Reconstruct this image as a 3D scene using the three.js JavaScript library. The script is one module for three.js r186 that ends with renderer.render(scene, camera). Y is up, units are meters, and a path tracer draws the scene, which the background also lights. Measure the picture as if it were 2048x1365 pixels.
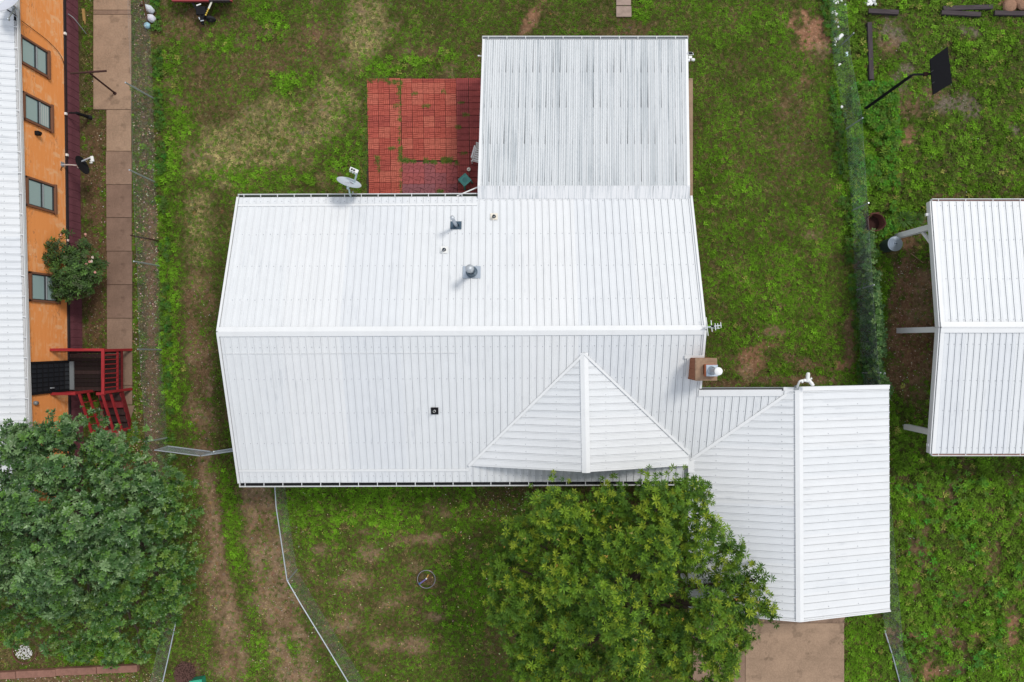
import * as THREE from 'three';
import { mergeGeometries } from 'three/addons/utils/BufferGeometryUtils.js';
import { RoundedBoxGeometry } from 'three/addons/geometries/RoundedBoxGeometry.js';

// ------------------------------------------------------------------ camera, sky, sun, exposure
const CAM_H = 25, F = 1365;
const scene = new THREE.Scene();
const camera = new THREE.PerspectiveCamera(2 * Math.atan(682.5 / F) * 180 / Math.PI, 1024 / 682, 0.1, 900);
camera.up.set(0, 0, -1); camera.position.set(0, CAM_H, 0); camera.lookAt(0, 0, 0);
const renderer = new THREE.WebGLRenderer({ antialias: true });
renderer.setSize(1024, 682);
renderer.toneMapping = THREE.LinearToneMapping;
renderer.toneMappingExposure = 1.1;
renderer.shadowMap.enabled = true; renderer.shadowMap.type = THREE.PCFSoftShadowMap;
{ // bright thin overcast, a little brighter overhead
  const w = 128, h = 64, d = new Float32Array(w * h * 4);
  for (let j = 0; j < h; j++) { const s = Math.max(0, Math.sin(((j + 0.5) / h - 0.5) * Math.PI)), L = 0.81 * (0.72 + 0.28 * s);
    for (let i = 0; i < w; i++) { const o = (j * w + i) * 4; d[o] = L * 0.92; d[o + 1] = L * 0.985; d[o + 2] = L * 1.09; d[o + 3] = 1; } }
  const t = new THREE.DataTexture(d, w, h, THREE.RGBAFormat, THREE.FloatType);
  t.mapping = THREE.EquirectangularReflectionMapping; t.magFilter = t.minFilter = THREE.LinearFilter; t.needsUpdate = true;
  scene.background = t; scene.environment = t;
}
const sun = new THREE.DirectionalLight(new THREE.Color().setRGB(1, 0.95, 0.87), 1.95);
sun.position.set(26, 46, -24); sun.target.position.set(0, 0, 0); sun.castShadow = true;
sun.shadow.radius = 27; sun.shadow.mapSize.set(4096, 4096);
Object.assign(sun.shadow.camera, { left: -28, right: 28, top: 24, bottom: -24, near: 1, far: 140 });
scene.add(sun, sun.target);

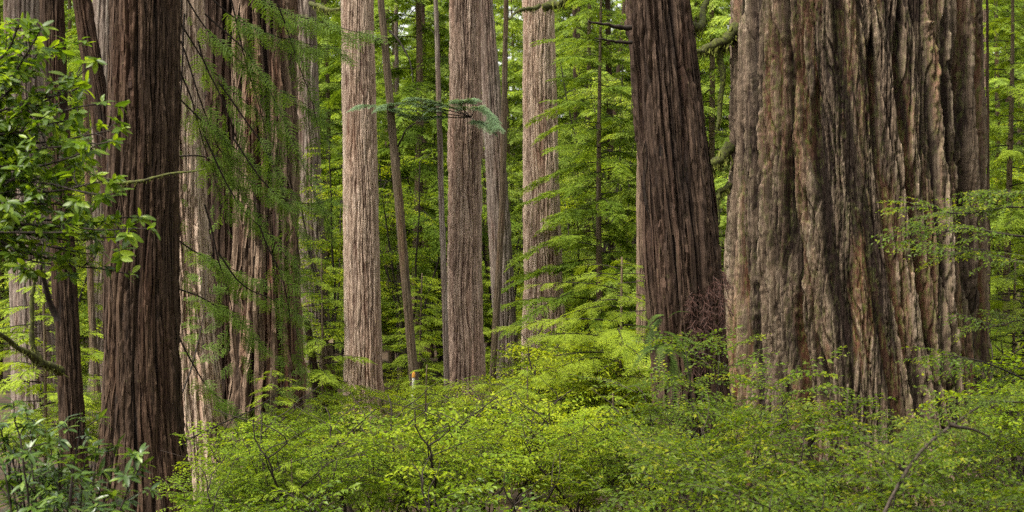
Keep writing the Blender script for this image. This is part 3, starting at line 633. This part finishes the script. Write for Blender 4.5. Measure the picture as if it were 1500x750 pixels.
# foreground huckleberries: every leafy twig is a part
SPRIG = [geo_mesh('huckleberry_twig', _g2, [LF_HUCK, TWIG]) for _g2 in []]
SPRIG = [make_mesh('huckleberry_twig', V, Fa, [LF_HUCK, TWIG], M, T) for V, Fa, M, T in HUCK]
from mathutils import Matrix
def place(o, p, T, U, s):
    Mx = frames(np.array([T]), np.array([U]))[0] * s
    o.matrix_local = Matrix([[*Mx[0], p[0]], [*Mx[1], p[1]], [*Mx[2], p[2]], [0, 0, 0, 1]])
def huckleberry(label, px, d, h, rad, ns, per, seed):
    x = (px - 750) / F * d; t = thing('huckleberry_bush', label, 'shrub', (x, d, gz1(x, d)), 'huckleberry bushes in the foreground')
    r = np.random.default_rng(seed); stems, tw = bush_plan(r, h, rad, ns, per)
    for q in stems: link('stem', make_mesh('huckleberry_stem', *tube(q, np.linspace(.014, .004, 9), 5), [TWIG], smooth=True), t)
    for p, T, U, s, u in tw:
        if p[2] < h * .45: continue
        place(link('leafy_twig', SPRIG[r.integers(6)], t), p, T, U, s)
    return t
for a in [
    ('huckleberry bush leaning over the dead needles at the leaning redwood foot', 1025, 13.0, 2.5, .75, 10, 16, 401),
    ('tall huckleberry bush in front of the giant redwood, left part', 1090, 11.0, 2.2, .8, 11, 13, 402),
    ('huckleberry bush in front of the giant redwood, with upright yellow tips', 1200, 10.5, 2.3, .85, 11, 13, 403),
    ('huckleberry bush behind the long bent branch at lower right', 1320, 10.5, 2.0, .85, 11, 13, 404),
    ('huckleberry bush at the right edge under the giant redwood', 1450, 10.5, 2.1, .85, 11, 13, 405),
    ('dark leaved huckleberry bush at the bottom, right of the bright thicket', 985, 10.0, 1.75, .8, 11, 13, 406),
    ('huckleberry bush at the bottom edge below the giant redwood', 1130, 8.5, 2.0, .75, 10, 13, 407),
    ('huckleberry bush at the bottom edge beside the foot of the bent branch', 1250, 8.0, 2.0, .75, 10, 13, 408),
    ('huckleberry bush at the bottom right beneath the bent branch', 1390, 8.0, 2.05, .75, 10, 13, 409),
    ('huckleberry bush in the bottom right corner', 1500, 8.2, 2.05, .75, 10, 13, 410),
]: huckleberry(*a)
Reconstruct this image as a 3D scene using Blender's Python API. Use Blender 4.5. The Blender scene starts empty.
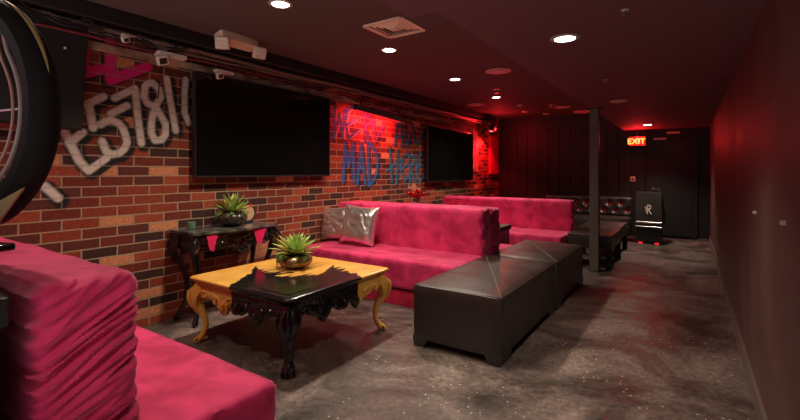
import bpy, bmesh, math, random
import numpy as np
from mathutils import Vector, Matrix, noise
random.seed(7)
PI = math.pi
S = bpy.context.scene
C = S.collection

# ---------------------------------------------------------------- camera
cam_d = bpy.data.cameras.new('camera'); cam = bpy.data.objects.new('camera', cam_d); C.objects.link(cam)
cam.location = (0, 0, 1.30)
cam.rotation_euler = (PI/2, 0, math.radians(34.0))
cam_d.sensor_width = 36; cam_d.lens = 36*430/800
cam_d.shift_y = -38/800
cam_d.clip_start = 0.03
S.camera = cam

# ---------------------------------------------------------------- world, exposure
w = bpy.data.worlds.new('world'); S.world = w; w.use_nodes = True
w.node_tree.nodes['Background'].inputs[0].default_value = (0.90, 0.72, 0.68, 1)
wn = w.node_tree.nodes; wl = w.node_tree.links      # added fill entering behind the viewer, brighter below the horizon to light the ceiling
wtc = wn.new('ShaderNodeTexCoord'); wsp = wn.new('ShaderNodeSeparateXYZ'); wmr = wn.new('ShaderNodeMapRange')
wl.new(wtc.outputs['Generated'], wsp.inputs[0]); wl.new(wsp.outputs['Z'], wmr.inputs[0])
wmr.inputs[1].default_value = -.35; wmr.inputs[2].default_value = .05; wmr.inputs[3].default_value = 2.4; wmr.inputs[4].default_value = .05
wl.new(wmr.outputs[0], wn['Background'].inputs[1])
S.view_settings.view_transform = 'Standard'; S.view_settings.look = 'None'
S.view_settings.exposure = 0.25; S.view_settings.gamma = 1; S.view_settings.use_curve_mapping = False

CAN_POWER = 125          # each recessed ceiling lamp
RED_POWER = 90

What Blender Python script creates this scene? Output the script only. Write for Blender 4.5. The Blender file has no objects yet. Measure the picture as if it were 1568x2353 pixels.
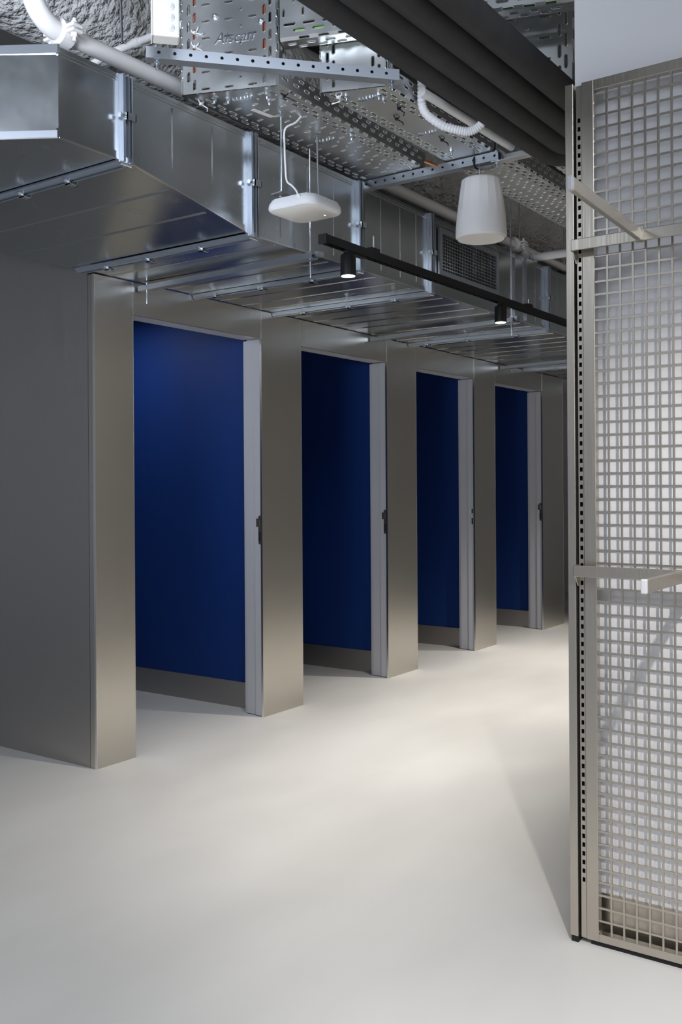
··········
Your goal:
Leave out the pictures and output every record above precisely as given.

Output for this task:
Reconstruct this image as a 3D scene using the three.js JavaScript library. The script is one module for three.js r186 that ends with renderer.render(scene, camera). Y is up, units are meters, and a path tracer draws the scene, which the background also lights. Measure the picture as if it were 2048x1365 pixels.
import * as THREE from 'three';
import { mergeGeometries } from 'three/addons/utils/BufferGeometryUtils.js';
import { RoundedBoxGeometry } from 'three/addons/geometries/RoundedBoxGeometry.js';

// ------------------------------------------------------------------ camera, sky, sun, exposure
const CAM_H = 25, F = 1365;
const scene = new THREE.Scene();
const camera = new THREE.PerspectiveCamera(2 * Math.atan(682.5 / F) * 180 / Math.PI, 1024 / 682, 0.1, 900);
camera.up.set(0, 0, -1); camera.position.set(0, CAM_H, 0); camera.lookAt(0, 0, 0);
const renderer = new THREE.WebGLRenderer({ antialias: true });
renderer.setSize(1024, 682);
renderer.toneMapping = THREE.LinearToneMapping;
renderer.toneMappingExposure = 1.1;
renderer.shadowMap.enabled = true; renderer.shadowMap.type = THREE.PCFSoftShadowMap;
{ // bright thin overcast, a little brighter overhead
  const w = 128, h = 64, d = new Float32Array(w * h * 4);
  for (let j = 0; j < h; j++) { const s = Math.max(0, Math.sin(((j + 0.5) / h - 0.5) * Math.PI)), L = 0.81 * (0.72 + 0.28 * s);
    for (let i = 0; i < w; i++) { const o = (j * w + i) * 4; d[o] = L * 0.92; d[o + 1] = L * 0.985; d[o + 2] = L * 1.09; d[o + 3] = 1; } }
  const t = new THREE.DataTexture(d, w, h, THREE.RGBAFormat, THREE.FloatType);
  t.mapping = THREE.EquirectangularReflectionMapping; t.magFilter = t.minFilter = THREE.LinearFilter; t.needsUpdate = true;
  scene.background = t; scene.environment = t;
}
const sun = new THREE.DirectionalLight(new THREE.Color().setRGB(1, 0.95, 0.87), 1.95);
sun.position.set(26, 46, -24); sun.target.position.set(0, 0, 0); sun.castShadow = true;
sun.shadow.radius = 27; sun.shadow.mapSize.set(4096, 4096);
Object.assign(sun.shadow.camera, { left: -28, right: 28, top: 24, bottom: -24, near: 1, far: 140 });
scene.add(sun, sun.target);

Keep writing the Blender script for this image. This is part 3, starting at line 633. This part finishes the script. Write for Blender 4.5. Measure the picture as if it were 1500x750 pixels.
# foreground huckleberries: every leafy twig is a part
SPRIG = [geo_mesh('huckleberry_twig', _g2, [LF_HUCK, TWIG]) for _g2 in []]
SPRIG = [make_mesh('huckleberry_twig', V, Fa, [LF_HUCK, TWIG], M, T) for V, Fa, M, T in HUCK]
from mathutils import Matrix
def place(o, p, T, U, s):
    Mx = frames(np.array([T]), np.array([U]))[0] * s
    o.matrix_local = Matrix([[*Mx[0], p[0]], [*Mx[1], p[1]], [*Mx[2], p[2]], [0, 0, 0, 1]])
def huckleberry(label, px, d, h, rad, ns, per, seed):
    x = (px - 750) / F * d; t = thing('huckleberry_bush', label, 'shrub', (x, d, gz1(x, d)), 'huckleberry bushes in the foreground')
    r = np.random.default_rng(seed); stems, tw = bush_plan(r, h, rad, ns, per)
    for q in stems: link('stem', make_mesh('huckleberry_stem', *tube(q, np.linspace(.014, .004, 9), 5), [TWIG], smooth=True), t)
    for p, T, U, s, u in tw:
        if p[2] < h * .45: continue
        place(link('leafy_twig', SPRIG[r.integers(6)], t), p, T, U, s)
    return t
for a in [
    ('huckleberry bush leaning over the dead needles at the leaning redwood foot', 1025, 13.0, 2.5, .75, 10, 16, 401),
    ('tall huckleberry bush in front of the giant redwood, left part', 1090, 11.0, 2.2, .8, 11, 13, 402),
    ('huckleberry bush in front of the giant redwood, with upright yellow tips', 1200, 10.5, 2.3, .85, 11, 13, 403),
    ('huckleberry bush behind the long bent branch at lower right', 1320, 10.5, 2.0, .85, 11, 13, 404),
    ('huckleberry bush at the right edge under the giant redwood', 1450, 10.5, 2.1, .85, 11, 13, 405),
    ('dark leaved huckleberry bush at the bottom, right of the bright thicket', 985, 10.0, 1.75, .8, 11, 13, 406),
    ('huckleberry bush at the bottom edge below the giant redwood', 1130, 8.5, 2.0, .75, 10, 13, 407),
    ('huckleberry bush at the bottom edge beside the foot of the bent branch', 1250, 8.0, 2.0, .75, 10, 13, 408),
    ('huckleberry bush at the bottom right beneath the bent branch', 1390, 8.0, 2.05, .75, 10, 13, 409),
    ('huckleberry bush in the bottom right corner', 1500, 8.2, 2.05, .75, 10, 13, 410),
]: huckleberry(*a)
Reconstruct this image as a 3D scene using Blender's Python API. Use Blender 4.5. The Blender scene starts empty.
import bpy, bmesh, math, random
import numpy as np
from mathutils import Vector, Matrix, noise
random.seed(7)
PI = math.pi
S = bpy.context.scene
C = S.collection

# ---------------------------------------------------------------- camera
cam_d = bpy.data.cameras.new('camera'); cam = bpy.data.objects.new('camera', cam_d); C.objects.link(cam)
cam.location = (0, 0, 1.30)
cam.rotation_euler = (PI/2, 0, math.radians(34.0))
cam_d.sensor_width = 36; cam_d.lens = 36*430/800
cam_d.shift_y = -38/800
cam_d.clip_start = 0.03
S.camera = cam

# ---------------------------------------------------------------- world, exposure
w = bpy.data.worlds.new('world'); S.world = w; w.use_nodes = True
w.node_tree.nodes['Background'].inputs[0].default_value = (0.90, 0.72, 0.68, 1)
wn = w.node_tree.nodes; wl = w.node_tree.links      # added fill entering behind the viewer, brighter below the horizon to light the ceiling
wtc = wn.new('ShaderNodeTexCoord'); wsp = wn.new('ShaderNodeSeparateXYZ'); wmr = wn.new('ShaderNodeMapRange')
wl.new(wtc.outputs['Generated'], wsp.inputs[0]); wl.new(wsp.outputs['Z'], wmr.inputs[0])
wmr.inputs[1].default_value = -.35; wmr.inputs[2].default_value = .05; wmr.inputs[3].default_value = 2.4; wmr.inputs[4].default_value = .05
wl.new(wmr.outputs[0], wn['Background'].inputs[1])
S.view_settings.view_transform = 'Standard'; S.view_settings.look = 'None'
S.view_settings.exposure = 0.25; S.view_settings.gamma = 1; S.view_settings.use_curve_mapping = False

CAN_POWER = 125          # each recessed ceiling lamp
RED_POWER = 90

What Blender Python script creates this scene? Output the script only. Write for Blender 4.5. The Blender file has no objects yet. Measure the picture as if it were 1568x2353 pixels.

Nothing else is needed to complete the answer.